Well, if you really want all the family details, it’s all laid out in one of the appendices, but that might be in LotR, rather than The Hobbit. I don’t think it adds much, though. That was one of the advantages to LotR: Even though there were almost as many main characters (9, as compared to 15), they all had at least a few identifying features. Granted, a lot of that was due to the racial diversity: Legolas was the elf, Gimli was the dwarf, etc. In The Hobbit, it’s more a matter of Gloin was the dwarf, Bofur was the dwarf, Dwalin was the dwarf…
As far as the Five or Six armies go, Beorn was also there, and was almost an army unto himself. Ironically, he was, in a sense, a Force of Nature, though not one as unthinking as wind or waves.
Alas, poor Thorin! For some reason, reading his death scene and his farewell words to Bilbo make me think of Harlan Ellison. Yes, I know I’m a freak.
And I can admit I got a little teary-eyed at that scene. Less for the loss of Thorin, but more for the warm sentiment Bilbo seems able to inspire in the hardest of creatures. There is more about him than anyone knows, to paraphrase Gandalf.
I wonder where the female goblins are? Tolkien doesn’t mention any, but that doesn’t necessarily mean they’re absent. I’m asking in this chapter because I wonder if any fought in the Battle of Five Armies.
I just realized that Bilbo’s treasure was given to him, not by Dain and the other dwarves, but out of the fourteenth share given to Bard. Given that these “small chests, one filled with silver, and the other with gold” (plus the trolls’ treasure) were still enough to fund a comfortable life for Bilbo (and later Frodo) for the next eighty years, then the treasure of the King Under the Mountain must have been vast and fabulous indeed.
And so we come back at long last to the Last (or the First) Homely House.
I get the impression that Bilbo’s trip home took almost as long as his outward journey. And there were more adventures too, we just weren’t told about them.
Bilbo and Gandalf had a long stay with Beorn, then another long stay with Elrond. I like to imagine they also stopped at Bree, and even took rooms at the Prancing Pony for a while, before they headed on back to the Shire.
Isn’t it ironic, that after Bilbo’s short career as a burglar, he arrived home only to find his hole essentially being burgled itself? That just now occurred to me.
Then, in the last couple of pages, we have a very nice visit from Balin years later. It’s sort of sad to read this with foreknowledge of events to come; we know Balin is probably on his way to re-establish the Mines of Moria, where he’ll meet a bad end within just a few years.
“Surely you don’t disbelieve the prophecies, because you had a hand in bringing them about yourself? You don’t suppose, do you, that all your adventures and escapes were managed by mere luck, just for your sole benefit?”
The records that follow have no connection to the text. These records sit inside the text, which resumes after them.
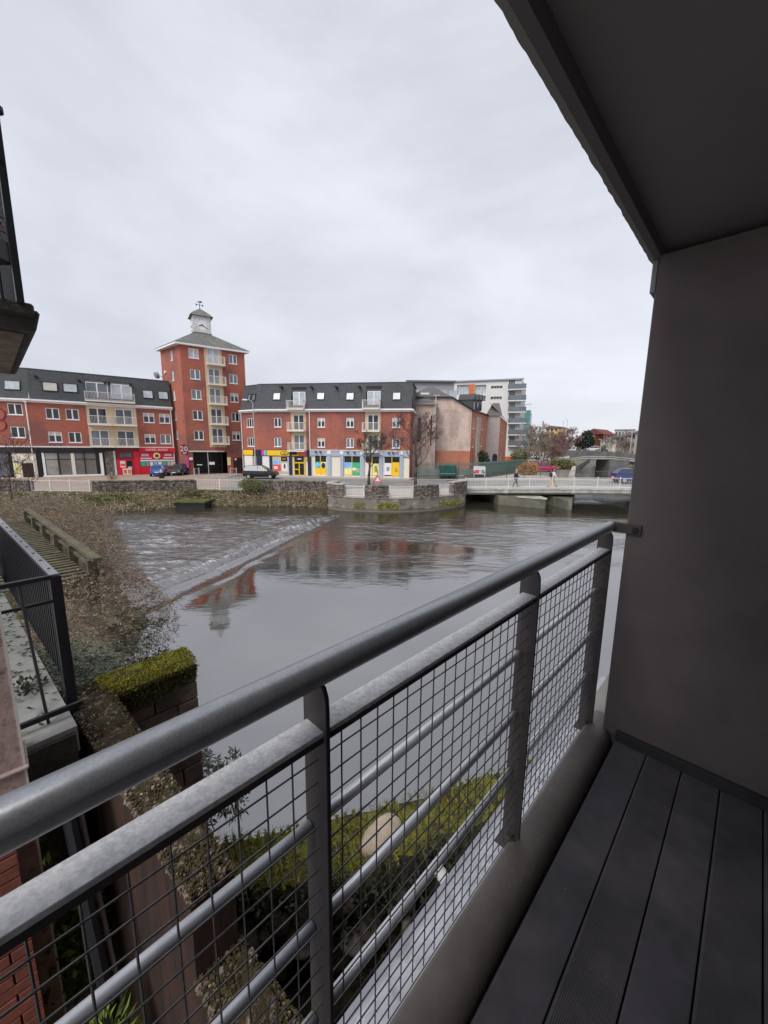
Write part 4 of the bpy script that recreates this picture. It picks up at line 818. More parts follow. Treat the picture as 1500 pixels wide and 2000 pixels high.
e = ring(.75,TZ+.02); e2 = ring(.75,TZ+.28); mb = MB(); mb.hexa([*e,*e2]); mk('eaves_fascia', mb, M_white, rootT)
TR = PY(392,656,ctr.y).z; cd = FT.d; cn = FT.n; HC = 1.16
def csq(h, z, c=None): c = c or Vector((ctr.x,ctr.y,0)); return [c-cd*h+cn*h+ZZ*z, c+cd*h+cn*h+ZZ*z, c+cd*h-cn*h+ZZ*z, c-cd*h-cn*h+ZZ*z]
e3 = ring(.82,TZ+.285); cq = csq(HC+.05, TR); quads_obj('roof', [[e3[i],e3[(i+1)%4],cq[(i+1)%4],cq[i]] for i in range(4)], M_slate2, rootT)
TH = 2.35; mb = MB(); mb.hexa([*csq(HC,TR-.4),*csq(HC,TR+TH)]); tur = mk('clock_turret', mb, M_whiteold, rootT)
mb = MB(); mb.hexa([*csq(HC+.06,TR-.02),*csq(HC+.06,TR+.14)]); mk('base_moulding', mb, M_slate3, tur)
prev = csq(HC+.32,TR+TH); qs = [list(reversed(prev))]
for h_, z_ in ((HC*.95,TR+TH+.42),(HC*.5,TR+TH+.85),(.06,TR+TH+1.25)):
    cur = csq(h_, z_); qs += [[prev[i],prev[(i+1)%4],cur[(i+1)%4],cur[i]] for i in range(4)]; prev = cur
quads_obj('turret_roof', qs, M_slate2, tur)
top = Vector((ctr.x,ctr.y,TR+TH+1.2)); mb = MB(); mb.tube(top, top+ZZ*.95, .05, .03, 6); mb.tube(top+ZZ*.55-cd*.38, top+ZZ*.55+cd*.38, .025); mb.tube(top+ZZ*.55-cn*.38, top+ZZ*.55+cn*.38, .025)
for s_ in (-.4,.4): mb.box(top.x+cd.x*s_-.07, top.x+cd.x*s_+.07, top.y+cd.y*s_-.07, top.y+cd.y*s_+.07, top.z+.46, top.z+.64)
mb.poly([top+ZZ*.95-cd*.3, top+ZZ*.85+cd*.3, top+ZZ*1.15+cd*.3]); mb.tube(top+ZZ*.9-cd*.32, top+ZZ*.95+cd*.34, .03); mk('weather_vane', mb, M_clock, tur)
for side, (dx, nx) in enumerate(((cd, cn), (cn, -cd))):     # front dial and left dial
    c0 = Vector((ctr.x,ctr.y,TR+TH*.50))+nx*(HC+.012); fr = Matrix.Identity(4); dxx = dx if side == 0 else cn
    ex = cd if side == 0 else cn; en = nx
    for i in range(3): fr[i][0] = ex[i]; fr[i][1] = ZZ[i]; fr[i][2] = en[i]; fr[i][3] = c0[i]
    q = MB(); ps = [(.92*math.cos(t*math.pi/14), .92*math.sin(t*math.pi/14), .012) for t in range(28)]; q.poly(ps); mk('clock_dial', q, M_white, tur, fr)
    for k, s in enumerate(['XII','I','II','III','IIII','V','VI','VII','VIII','IX','X','XI']):
        a = math.pi/2-k*math.pi/6; text('numeral', s, .27, M_num, tur, fr @ Matrix.Translation((.73*math.cos(a),.73*math.sin(a),.03)) @ Matrix.Rotation(a-math.pi/2,4,'Z'), .004)
    q = MB()
    for ang, ln, w in ((math.pi/2-math.radians(250), .5, .075), (math.pi/2-math.radians(120), .72, .055)):
        dx_, dy_ = math.cos(ang), math.sin(ang); q.hexa([(-dy_*w-dx_*.1,dx_*w-dy_*.1,.05),(dy_*w-dx_*.1,-dx_*w-dy_*.1,.05),(dx_*ln+dy_*w*.4,dy_*ln-dx_*w*.4,.05),(dx_*ln-dy_*w*.4,dy_*ln+dx_*w*.4,.05),(-dy_*w-dx_*.1,dx_*w-dy_*.1,.07),(dy_*w-dx_*.1,-dx_*w-dy_*.1,.07),(dx_*ln+dy_*w*.4,dy_*ln-dx_*w*.4,.07),(dx_*ln-dy_*w*.4,dy_*ln+dx_*w*.4,.07)])
    mk('clock_hands', q, M_clock, tur, fr)
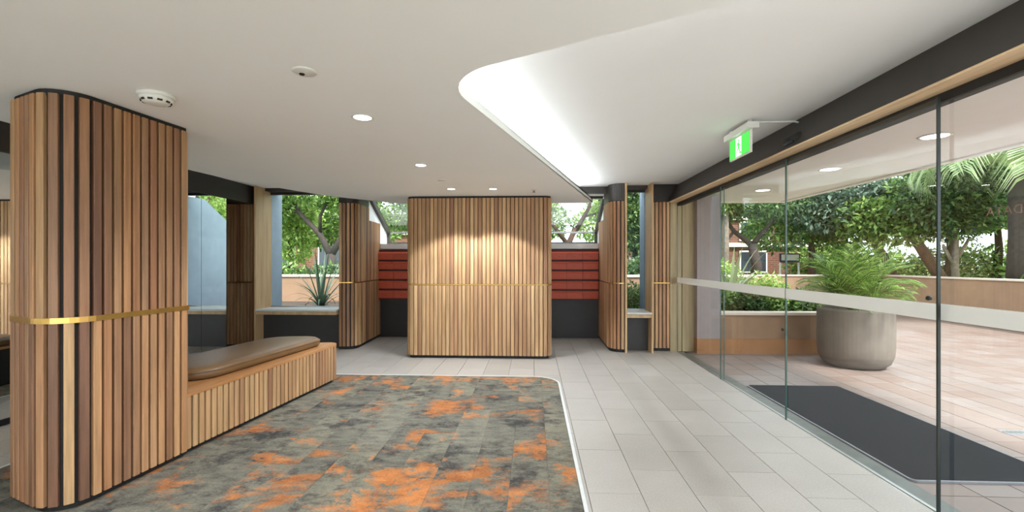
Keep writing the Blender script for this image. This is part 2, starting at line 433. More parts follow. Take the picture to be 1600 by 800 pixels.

So, volitional acts and mere chance do not dictate or negate preordained events. Exactly what force is driving events in JRRT’s world? Who made the prophecies? JRRT, of course–and none better for to have done it.
Y’know, I never made the connection that it was the same dwarf who visits in the end, and died in Moria. I guess it’s the same thing I mentioned earlier, about all the dwarves looking the same: I had previously read it as “One of the thirteen visits Bilbo. One of the thirteen dies in Moria”.
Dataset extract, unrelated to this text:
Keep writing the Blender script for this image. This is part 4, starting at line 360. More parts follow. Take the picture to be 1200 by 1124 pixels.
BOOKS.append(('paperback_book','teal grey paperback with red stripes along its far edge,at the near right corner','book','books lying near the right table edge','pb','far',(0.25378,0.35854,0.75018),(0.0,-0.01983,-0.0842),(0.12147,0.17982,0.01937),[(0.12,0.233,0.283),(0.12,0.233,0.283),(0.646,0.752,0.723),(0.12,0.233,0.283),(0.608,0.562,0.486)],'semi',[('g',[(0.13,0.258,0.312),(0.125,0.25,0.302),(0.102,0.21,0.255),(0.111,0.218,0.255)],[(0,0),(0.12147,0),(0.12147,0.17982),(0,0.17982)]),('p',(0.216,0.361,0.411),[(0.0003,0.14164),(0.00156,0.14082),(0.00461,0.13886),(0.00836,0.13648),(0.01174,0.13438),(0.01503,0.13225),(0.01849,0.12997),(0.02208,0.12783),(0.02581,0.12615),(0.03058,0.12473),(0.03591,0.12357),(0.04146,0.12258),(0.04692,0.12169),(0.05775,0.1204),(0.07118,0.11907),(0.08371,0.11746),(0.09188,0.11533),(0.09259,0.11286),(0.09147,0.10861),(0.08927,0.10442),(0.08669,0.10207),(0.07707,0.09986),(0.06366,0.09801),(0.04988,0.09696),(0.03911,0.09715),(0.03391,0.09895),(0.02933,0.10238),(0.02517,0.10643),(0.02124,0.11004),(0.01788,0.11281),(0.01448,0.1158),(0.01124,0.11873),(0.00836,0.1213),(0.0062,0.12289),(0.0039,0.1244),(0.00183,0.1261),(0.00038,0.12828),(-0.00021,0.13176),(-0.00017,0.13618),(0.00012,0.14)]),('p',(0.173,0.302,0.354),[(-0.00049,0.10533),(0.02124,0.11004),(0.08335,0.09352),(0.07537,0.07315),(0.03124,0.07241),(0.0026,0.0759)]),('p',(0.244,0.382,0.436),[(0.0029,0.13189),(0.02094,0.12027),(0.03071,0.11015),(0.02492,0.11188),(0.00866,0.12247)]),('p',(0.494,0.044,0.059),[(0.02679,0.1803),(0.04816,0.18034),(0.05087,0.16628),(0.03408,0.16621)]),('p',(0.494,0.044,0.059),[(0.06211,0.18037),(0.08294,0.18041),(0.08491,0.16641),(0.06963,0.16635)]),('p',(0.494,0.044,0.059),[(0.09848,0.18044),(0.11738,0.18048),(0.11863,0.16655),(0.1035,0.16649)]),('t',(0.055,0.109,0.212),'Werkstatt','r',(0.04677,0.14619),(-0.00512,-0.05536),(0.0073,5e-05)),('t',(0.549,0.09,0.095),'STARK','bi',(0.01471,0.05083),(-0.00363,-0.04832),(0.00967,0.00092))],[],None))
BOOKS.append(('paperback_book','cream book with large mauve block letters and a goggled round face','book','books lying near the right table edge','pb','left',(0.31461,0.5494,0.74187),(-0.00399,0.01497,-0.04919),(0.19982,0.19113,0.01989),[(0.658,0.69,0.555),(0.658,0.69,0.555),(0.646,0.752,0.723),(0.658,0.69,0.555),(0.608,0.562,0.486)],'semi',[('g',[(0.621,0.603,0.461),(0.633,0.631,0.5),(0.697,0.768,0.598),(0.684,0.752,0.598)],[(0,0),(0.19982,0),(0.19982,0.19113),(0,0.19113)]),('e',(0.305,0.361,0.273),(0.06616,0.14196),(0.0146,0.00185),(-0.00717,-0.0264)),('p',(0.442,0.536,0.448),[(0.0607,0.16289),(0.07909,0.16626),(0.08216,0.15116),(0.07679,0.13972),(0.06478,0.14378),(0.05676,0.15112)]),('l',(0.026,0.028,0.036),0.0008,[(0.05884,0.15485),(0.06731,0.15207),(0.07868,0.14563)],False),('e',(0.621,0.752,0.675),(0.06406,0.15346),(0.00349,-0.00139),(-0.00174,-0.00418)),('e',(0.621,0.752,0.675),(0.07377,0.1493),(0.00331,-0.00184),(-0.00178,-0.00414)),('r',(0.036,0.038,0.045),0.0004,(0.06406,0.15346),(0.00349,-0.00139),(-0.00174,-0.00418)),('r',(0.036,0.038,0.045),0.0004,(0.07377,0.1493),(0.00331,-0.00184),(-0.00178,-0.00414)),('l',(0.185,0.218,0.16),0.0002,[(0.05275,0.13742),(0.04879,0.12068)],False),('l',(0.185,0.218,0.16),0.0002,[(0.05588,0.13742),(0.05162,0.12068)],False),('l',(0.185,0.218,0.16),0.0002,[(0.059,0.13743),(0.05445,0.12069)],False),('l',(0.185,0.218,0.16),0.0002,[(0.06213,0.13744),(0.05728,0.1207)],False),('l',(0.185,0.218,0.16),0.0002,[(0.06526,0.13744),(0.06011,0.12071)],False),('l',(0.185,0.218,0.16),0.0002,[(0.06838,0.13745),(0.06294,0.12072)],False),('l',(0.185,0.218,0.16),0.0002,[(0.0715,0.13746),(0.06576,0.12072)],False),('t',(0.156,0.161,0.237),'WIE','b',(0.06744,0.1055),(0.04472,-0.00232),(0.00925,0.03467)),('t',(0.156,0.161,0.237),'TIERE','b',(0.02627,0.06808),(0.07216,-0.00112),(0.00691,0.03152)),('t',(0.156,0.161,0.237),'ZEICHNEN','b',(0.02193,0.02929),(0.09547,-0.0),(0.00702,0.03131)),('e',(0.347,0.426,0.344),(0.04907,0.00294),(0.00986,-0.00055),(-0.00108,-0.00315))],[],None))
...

Yeah, it took me a while to pick up on that – and yes, it’s very depressing. As is the part where we learn of his companions’ fates in Moria, because some of those were our friends from TH, too.
Fiver, I always loved Thorin’s dying words to Bilbo: “Farewell, child of the kindly West. There is more good in you than you know. If more of us valued food and cheer above hoarded gold, it would be a merrier world. But sad or merry, I must leave it now.” (Apologies if I left something out – I’m quoting from memory.)
You came pretty close, Katisha, and yes, it’s a great bit of dialogue. Thorin ended well, no matter his poor choices in the last couple of days of his life.
Chronos, I always knew it was Balin in both places, but this was the first time I realized Balin’s visit to Bilbo must have been on his way to Moria: the distance between the Shire and the Lonely Mountain is so great that Balin probably wouldn’t have crossed it for any lesser reason, notwithstanding his fondness for Bilbo.
I like it. It shows that Tolkien was thinking of that scene in The Hobbit when choosing his cast for the failed retaking of Moria. He knew Balin needed to be part of it.
Having events and characters tie everything together like that helps us to view the four books as one story over a great scale of time.
And with that in mind, here’s something I noticed for the first time in my most recent rereading of The Fellowship of the Ring. At the Council of Elrond, Gandalf reveals that Isildur didn’t die and lose the Ring right after taking it from Sauron. First he went back to Gondor and wrote a scroll about it.
In that scroll, Isildur described the Ring as precious. Chilling, isn’t it?
Yes, and Bilbo called it “precious” as well. Gollum, Bilbo, Frodo…I’d just never noticed Isildur used it too. That Tolkien guy knew what he was doing, didn’t he?
No, I don’t think this should turn into a Lord of the Rings thread; isn’t it long enough already? We should start a new one.
But thank you all for participating. I’ve enjoyed it.
I don’t know, Fiver. The chronology in the back of LOTR says the visit took place in 2949, or seven years after Bilbo returns home. Balin doesn’t leave Erebor for Moria until 2989. The Fellowship doesn’t get to Moria for another thirty years after that. Its easy to forget that a fairly big chunk of time takes place between “The Hobbit” and the quest for Mount Doom, basically a normal human lifespan. Also, going from Erebor to Moria by way of the Shire is a huge detour!